▶ WHAT YOU SHOULD DO: Will you repeat only the lines beginning at the one that mentions "Reconstruct this image" and ending at the one that mentions "rad = math.radians", both of them included, exactly?

▶ INFORMATION SHOWN:
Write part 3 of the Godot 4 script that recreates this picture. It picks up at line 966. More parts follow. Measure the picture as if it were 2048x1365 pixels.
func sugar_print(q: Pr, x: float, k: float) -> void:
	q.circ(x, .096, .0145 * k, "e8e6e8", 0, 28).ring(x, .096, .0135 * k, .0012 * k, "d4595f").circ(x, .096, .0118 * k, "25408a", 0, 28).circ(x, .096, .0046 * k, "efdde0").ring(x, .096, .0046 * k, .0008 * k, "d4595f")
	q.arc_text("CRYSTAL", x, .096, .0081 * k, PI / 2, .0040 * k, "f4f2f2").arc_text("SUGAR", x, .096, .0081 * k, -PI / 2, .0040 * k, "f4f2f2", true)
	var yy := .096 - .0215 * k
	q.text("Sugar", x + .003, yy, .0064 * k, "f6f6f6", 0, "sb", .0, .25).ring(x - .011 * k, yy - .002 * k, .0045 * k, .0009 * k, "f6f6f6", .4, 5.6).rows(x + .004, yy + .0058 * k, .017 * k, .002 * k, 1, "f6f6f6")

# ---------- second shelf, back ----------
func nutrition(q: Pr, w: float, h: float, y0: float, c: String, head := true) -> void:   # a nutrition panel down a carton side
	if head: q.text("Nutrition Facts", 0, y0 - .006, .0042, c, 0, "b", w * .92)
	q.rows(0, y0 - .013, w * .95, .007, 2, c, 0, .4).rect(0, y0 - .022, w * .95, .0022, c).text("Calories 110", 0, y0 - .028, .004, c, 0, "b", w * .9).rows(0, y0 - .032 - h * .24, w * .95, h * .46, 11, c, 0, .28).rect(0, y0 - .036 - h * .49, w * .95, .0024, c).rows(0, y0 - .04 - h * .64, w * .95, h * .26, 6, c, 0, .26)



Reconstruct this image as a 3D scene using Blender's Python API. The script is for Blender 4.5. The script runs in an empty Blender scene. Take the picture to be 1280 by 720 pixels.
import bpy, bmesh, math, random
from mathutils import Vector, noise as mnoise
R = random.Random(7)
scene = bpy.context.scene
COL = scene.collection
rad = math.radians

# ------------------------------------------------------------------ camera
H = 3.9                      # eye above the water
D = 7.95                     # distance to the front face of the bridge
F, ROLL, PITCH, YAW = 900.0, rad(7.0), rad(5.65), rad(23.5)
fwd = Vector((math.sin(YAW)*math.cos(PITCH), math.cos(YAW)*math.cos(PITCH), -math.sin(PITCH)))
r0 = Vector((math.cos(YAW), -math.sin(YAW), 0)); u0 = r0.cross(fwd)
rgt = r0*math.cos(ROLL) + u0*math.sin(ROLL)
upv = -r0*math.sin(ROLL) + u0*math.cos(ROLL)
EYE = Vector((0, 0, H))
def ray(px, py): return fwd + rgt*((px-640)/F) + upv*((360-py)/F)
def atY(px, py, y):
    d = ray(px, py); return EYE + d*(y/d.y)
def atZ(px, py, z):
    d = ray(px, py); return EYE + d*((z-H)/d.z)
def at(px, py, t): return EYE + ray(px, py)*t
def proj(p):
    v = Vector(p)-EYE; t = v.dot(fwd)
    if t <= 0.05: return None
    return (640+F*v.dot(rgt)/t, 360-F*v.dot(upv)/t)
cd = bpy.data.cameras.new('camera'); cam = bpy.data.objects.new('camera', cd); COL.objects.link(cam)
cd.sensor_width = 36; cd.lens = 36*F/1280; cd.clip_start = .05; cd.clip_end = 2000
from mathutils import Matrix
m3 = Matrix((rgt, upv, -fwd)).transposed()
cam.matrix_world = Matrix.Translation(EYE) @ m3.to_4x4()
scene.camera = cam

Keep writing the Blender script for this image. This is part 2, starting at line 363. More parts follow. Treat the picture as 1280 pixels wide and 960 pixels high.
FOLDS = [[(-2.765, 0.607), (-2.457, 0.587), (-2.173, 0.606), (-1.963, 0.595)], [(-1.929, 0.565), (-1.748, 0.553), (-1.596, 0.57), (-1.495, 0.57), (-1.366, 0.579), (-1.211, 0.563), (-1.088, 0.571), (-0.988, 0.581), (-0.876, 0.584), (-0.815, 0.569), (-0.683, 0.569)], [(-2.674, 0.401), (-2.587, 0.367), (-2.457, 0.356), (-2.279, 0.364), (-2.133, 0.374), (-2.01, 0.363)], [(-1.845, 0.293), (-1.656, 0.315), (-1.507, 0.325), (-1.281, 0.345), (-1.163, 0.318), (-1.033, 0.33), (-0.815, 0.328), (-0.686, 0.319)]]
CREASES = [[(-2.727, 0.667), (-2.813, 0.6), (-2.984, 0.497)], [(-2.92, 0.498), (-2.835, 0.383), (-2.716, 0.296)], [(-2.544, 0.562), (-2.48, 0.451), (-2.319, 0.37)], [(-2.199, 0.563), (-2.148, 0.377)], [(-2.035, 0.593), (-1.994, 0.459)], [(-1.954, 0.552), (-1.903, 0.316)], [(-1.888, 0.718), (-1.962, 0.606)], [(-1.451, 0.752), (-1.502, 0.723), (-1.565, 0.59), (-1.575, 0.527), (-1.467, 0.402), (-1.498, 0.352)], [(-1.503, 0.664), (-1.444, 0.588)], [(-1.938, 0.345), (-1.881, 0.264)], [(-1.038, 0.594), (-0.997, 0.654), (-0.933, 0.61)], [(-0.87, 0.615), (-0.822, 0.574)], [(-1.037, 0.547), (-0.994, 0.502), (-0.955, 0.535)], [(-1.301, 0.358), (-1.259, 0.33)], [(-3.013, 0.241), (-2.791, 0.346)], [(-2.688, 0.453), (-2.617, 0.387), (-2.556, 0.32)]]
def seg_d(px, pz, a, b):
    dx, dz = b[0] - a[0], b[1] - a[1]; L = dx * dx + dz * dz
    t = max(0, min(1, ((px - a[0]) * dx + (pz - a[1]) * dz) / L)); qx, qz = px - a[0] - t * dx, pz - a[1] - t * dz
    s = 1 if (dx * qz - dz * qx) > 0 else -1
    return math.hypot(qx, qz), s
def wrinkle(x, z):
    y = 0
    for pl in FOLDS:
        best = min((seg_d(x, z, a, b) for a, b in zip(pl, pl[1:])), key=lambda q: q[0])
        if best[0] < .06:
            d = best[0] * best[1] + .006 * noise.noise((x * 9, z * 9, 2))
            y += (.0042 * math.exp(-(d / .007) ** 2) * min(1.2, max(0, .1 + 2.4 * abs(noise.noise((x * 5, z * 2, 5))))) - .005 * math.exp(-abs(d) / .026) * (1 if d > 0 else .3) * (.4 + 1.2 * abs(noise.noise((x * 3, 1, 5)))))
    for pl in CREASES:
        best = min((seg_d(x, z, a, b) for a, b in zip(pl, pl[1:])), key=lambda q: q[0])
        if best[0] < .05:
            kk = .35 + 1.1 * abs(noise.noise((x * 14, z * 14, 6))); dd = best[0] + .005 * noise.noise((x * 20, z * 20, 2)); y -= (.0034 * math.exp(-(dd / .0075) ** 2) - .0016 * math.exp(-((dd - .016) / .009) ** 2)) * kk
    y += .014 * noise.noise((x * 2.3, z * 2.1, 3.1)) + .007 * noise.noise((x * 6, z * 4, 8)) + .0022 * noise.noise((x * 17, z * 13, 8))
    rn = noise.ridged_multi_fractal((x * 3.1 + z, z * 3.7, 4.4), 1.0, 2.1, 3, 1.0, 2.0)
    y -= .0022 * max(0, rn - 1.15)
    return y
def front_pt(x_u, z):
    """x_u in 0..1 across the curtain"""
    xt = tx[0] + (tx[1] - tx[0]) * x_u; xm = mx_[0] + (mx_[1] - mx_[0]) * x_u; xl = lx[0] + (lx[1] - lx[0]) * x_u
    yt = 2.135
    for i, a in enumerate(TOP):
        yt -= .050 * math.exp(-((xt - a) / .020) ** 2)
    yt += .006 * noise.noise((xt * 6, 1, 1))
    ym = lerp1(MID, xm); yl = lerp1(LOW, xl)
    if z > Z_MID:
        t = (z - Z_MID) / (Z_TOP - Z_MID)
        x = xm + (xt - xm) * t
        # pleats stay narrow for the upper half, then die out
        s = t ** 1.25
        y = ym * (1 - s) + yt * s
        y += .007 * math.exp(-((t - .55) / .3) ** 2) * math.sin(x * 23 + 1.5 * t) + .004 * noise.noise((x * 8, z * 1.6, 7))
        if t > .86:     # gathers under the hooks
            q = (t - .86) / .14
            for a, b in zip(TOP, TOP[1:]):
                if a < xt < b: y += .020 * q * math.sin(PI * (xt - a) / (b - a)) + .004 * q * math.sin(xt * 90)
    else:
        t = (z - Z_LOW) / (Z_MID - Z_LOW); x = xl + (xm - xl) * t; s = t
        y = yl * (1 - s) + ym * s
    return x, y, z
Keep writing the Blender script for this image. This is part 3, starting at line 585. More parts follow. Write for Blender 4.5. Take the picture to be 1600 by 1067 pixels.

▶ ANSWER TO THIS EXERCISE:
Reconstruct this image as a 3D scene using Blender's Python API. The script is for Blender 4.5. The script runs in an empty Blender scene. Take the picture to be 1280 by 720 pixels.
import bpy, bmesh, math, random
from mathutils import Vector, noise as mnoise
R = random.Random(7)
scene = bpy.context.scene
COL = scene.collection
rad = math.radians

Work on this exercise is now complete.